◆ **STATED EXERCISE**
Extract every line below, verbatim.

◆ **DATASET EXCERPT**
.....

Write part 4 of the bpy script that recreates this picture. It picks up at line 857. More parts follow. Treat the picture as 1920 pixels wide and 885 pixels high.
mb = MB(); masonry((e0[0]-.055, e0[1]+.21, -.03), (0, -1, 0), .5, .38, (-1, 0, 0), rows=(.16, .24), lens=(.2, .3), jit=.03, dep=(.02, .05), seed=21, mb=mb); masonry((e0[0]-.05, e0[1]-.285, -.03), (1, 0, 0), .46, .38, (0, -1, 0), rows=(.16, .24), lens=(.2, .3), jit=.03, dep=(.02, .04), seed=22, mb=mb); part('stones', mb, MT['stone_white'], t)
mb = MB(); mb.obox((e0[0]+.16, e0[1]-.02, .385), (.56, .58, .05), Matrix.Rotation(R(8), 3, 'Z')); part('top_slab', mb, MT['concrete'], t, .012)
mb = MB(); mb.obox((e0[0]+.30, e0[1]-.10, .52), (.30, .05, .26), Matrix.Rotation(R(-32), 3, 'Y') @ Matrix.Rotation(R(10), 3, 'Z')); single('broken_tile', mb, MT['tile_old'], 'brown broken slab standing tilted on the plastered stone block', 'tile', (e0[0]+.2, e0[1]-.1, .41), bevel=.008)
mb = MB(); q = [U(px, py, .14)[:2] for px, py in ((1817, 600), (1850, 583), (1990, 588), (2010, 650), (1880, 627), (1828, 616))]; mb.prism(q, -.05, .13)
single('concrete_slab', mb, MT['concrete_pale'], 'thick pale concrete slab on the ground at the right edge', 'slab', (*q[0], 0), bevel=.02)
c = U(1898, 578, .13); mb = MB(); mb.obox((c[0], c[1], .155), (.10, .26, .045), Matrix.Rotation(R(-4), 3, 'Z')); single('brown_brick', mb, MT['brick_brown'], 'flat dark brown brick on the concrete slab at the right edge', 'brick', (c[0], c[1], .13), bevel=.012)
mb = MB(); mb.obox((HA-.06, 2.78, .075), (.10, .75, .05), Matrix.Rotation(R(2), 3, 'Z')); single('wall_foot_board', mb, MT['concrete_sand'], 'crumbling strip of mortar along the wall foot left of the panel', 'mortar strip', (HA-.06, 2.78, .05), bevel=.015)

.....

◆ **RESPONSE TO THIS EXERCISE**
Write part 4 of the bpy script that recreates this picture. It picks up at line 857. More parts follow. Treat the picture as 1920 pixels wide and 885 pixels high.
mb = MB(); masonry((e0[0]-.055, e0[1]+.21, -.03), (0, -1, 0), .5, .38, (-1, 0, 0), rows=(.16, .24), lens=(.2, .3), jit=.03, dep=(.02, .05), seed=21, mb=mb); masonry((e0[0]-.05, e0[1]-.285, -.03), (1, 0, 0), .46, .38, (0, -1, 0), rows=(.16, .24), lens=(.2, .3), jit=.03, dep=(.02, .04), seed=22, mb=mb); part('stones', mb, MT['stone_white'], t)
mb = MB(); mb.obox((e0[0]+.16, e0[1]-.02, .385), (.56, .58, .05), Matrix.Rotation(R(8), 3, 'Z')); part('top_slab', mb, MT['concrete'], t, .012)
mb = MB(); mb.obox((e0[0]+.30, e0[1]-.10, .52), (.30, .05, .26), Matrix.Rotation(R(-32), 3, 'Y') @ Matrix.Rotation(R(10), 3, 'Z')); single('broken_tile', mb, MT['tile_old'], 'brown broken slab standing tilted on the plastered stone block', 'tile', (e0[0]+.2, e0[1]-.1, .41), bevel=.008)
mb = MB(); q = [U(px, py, .14)[:2] for px, py in ((1817, 600), (1850, 583), (1990, 588), (2010, 650), (1880, 627), (1828, 616))]; mb.prism(q, -.05, .13)
single('concrete_slab', mb, MT['concrete_pale'], 'thick pale concrete slab on the ground at the right edge', 'slab', (*q[0], 0), bevel=.02)
c = U(1898, 578, .13); mb = MB(); mb.obox((c[0], c[1], .155), (.10, .26, .045), Matrix.Rotation(R(-4), 3, 'Z')); single('brown_brick', mb, MT['brick_brown'], 'flat dark brown brick on the concrete slab at the right edge', 'brick', (c[0], c[1], .13), bevel=.012)
mb = MB(); mb.obox((HA-.06, 2.78, .075), (.10, .75, .05), Matrix.Rotation(R(2), 3, 'Z')); single('wall_foot_board', mb, MT['concrete_sand'], 'crumbling strip of mortar along the wall foot left of the panel', 'mortar strip', (HA-.06, 2.78, .05), bevel=.015)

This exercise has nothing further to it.